Can Chandigarh, the paragon of the modernist city, escape from its faith as a living museum? Can this city survive the preservation of the universal modernist fable? In the only city designed by Le Corbusier, the political complex of the Capitol is much more than scenery. The Capitol itself is the "camera". The buildings that represent the different powers keep a constant eye on each other. They channel the visitor's movements and constantly observe him from above. The Capitol as phantasm of political power, is here nothing more than a place where the black deathsuit of modernism haunts. In this unfinished city, a few shadowy characters -a spectral silhouette, voices, sounds- rewrite a fable loved by the architect about the Raven that Wants to Imitate the Eagle. Charles-Edouard Jeanneret, also known as Le Corbusier, is invited to confront his double personality. He is less alone then he used to be while he was alive. Now he is called upon by his haunted images and by the contradictions of modernism. "Dear Adviser" is without a doubt a poetic "address" to the architect and the in Chandigarh superstitiously as "adviser" disguised legislator. But it is also a user experience document, an appeal for the redistribution of the roles between dead and living. Simultaneously, the film testifies of a pre-modernist belief. Only film that lives its magical function to the utmost, is enable to open the escape lines from the eternal now.
Ria Pacquée
Inch'Allah
Belgium, 2005, col., English spoken, 18'40"

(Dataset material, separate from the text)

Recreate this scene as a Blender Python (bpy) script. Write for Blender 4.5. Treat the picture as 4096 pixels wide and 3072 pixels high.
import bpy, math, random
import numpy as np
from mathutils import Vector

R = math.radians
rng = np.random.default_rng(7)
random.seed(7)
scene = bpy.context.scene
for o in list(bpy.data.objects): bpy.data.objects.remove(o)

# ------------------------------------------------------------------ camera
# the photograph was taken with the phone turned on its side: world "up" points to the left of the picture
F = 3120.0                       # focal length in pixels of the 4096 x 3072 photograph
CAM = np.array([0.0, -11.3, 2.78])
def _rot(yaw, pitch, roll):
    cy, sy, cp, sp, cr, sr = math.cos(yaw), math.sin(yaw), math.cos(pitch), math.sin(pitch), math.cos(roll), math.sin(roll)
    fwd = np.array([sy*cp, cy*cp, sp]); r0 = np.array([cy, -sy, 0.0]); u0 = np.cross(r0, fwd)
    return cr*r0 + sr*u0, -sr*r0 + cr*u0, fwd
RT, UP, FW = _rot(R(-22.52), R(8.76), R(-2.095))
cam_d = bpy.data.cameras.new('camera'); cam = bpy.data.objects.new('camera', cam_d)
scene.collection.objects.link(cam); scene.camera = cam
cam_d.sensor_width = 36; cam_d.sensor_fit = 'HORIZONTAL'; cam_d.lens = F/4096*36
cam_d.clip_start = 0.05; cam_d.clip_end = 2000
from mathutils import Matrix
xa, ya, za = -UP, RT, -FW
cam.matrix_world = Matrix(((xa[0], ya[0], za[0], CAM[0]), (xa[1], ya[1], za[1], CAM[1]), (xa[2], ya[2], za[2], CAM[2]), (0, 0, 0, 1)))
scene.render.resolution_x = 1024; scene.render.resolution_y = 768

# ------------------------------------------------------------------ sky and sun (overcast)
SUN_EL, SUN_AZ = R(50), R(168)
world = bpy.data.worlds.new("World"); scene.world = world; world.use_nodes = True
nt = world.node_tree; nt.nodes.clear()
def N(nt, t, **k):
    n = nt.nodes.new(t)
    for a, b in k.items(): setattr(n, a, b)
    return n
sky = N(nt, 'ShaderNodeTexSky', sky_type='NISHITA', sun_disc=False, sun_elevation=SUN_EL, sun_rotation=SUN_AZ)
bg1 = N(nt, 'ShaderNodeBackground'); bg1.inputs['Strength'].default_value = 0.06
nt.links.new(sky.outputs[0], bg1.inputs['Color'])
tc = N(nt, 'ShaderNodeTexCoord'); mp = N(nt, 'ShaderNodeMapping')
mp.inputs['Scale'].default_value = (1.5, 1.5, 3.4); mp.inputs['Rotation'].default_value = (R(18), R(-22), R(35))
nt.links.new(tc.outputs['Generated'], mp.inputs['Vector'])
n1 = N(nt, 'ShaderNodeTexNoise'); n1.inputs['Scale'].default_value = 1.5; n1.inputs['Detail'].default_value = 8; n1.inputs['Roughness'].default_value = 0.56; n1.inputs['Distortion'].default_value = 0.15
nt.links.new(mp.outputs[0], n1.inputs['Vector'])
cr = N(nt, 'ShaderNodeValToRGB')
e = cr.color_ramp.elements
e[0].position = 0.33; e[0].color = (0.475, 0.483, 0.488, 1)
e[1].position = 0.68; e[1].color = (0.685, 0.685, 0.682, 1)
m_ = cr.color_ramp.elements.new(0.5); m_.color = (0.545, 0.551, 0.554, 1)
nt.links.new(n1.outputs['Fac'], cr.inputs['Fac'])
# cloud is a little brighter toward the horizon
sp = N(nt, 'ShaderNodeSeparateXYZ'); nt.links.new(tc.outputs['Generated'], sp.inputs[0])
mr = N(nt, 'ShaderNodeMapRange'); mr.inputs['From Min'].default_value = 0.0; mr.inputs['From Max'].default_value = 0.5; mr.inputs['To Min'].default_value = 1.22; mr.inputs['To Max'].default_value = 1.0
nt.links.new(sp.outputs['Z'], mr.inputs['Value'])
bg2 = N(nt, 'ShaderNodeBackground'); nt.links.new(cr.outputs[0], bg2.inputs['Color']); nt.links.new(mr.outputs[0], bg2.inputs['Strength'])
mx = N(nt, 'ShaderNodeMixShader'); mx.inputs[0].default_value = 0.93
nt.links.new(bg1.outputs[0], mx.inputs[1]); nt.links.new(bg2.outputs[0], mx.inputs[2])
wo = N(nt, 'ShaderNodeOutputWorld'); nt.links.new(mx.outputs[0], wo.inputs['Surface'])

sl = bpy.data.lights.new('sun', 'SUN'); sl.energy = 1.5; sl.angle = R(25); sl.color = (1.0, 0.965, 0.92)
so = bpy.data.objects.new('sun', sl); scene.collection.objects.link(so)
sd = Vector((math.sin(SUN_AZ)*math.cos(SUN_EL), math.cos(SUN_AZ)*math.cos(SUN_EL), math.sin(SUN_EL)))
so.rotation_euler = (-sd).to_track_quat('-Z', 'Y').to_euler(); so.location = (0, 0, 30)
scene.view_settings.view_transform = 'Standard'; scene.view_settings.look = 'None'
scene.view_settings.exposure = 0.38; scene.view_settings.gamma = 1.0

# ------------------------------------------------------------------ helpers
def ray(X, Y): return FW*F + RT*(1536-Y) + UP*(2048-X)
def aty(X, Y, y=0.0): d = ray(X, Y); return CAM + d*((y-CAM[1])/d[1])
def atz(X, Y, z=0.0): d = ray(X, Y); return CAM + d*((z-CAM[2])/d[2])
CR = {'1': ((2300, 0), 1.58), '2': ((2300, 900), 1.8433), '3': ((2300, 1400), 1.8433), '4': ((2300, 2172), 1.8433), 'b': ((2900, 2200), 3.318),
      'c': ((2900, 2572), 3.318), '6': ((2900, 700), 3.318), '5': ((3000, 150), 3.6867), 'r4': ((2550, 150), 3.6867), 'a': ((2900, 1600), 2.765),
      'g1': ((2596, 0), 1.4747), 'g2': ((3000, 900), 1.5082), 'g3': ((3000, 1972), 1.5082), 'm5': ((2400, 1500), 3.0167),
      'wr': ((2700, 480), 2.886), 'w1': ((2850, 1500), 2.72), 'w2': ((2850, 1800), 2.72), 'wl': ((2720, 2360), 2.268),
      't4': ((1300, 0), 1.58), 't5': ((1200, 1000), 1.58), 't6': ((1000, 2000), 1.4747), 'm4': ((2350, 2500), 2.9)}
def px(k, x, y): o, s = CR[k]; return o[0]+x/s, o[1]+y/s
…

An evocation of the psychogeography or globalism and a labyrinth world. An associative mosaic of tiny instances in image and sounds, zapping from east to west, from Belgium to Tunisia, from France to Israel, Morocco or Yemen, a reflection of everyday reality, believing, calm and solitude. In a logical way the video shows the next step in the evolution from Ria Pacquée's older work, in which she headed out into the streets with a camera, arranging her images around formal elements. This resulted in visual and auditory puzzles with passing images of lines and colours, shadow and light, wind and sand, amalgams of random fragments, combining into a meaningful whole. Reality as an objective totality, after all, is an illusion: our perception of reality is narrowed down by the viewpoint we pick out, the place we live in, the expressions we see and hear, the life we live. All we see is fragments and pieces of the overall whole, which we refer to as meaning. In the work of Ria Pacquée the relative and the existential converge. Similarly to The Book of Questions by the French author and philosopher Edmond Jabés, which this video quotes from, she embraces the idea that life is not necessarily about knowing and understanding, but that it all starts with breathing, in and out, and the way we reach out to one another. The rest is an appearance of the moment.